Whatever happened behind the scenes between 2014 and now, architectural renderings played a role in the sense of dashed expectations. Renderings are now so advanced that they can combine a photographic level of verisimilitude with Hollywood CGI. The buildings in renderings are like real buildings, only better (they glow!). 

Renderings are used more and more as a selling tool, and they’re shared with the public earlier and earlier in the design process. This is especially true of sports facilities, since team owners need to woo officials for support and, often, funding. The sexier the concept they present, the better their chances of getting a deal. 

Early-concept renderings seem particularly badly suited to urban infill development, where projects are more likely to run up against constraints that will shift the final design. That’s what happened at Buzzard Point: The designers had to cram the stadium bowl into a narrow site and grappled with a Pepco easement on one side, as well as accommodating a mid-course request to keep First Street SW open. 
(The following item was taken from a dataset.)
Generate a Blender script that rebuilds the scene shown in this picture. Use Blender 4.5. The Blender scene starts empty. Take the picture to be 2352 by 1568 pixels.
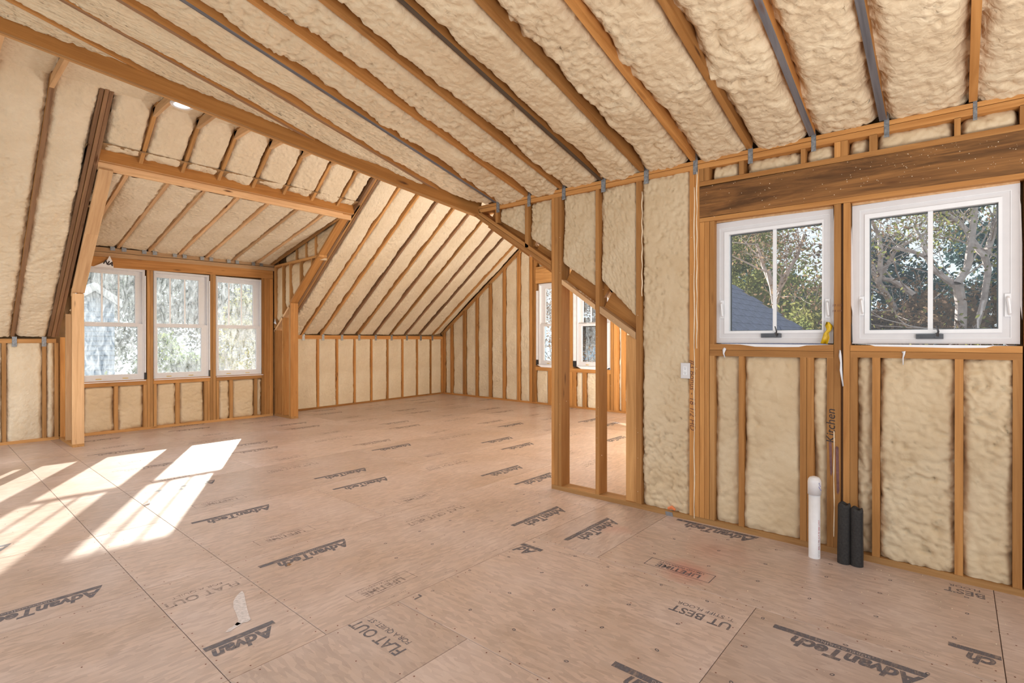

Ideally, renderings would be used judiciously on urban infill projects that are seeking public funding or incentives. Why couldn’t designers and developers stick to less detailed images at the early stages, so as not to put the cart before the horse? (Oddly, on this project, the early renderings were more detailed than the later ones.) This might also help officials judge an architecture firm on its ideas and track record, rather than the wizardry of its rendering shop. 

Of course, that’s never going to happen. So when we see the first renderings of a sports facility, we should take them with a heap of salt. Earlier this year, splashy renderings of the future Washington football stadium were released not only before design of that stadium had properly begun, but before a site—a state, even—had been chosen for it. Wherever it ends up being built, I wouldn’t get too excited about rappelling down the outside or surfing in the moatlike the people in the renderings do.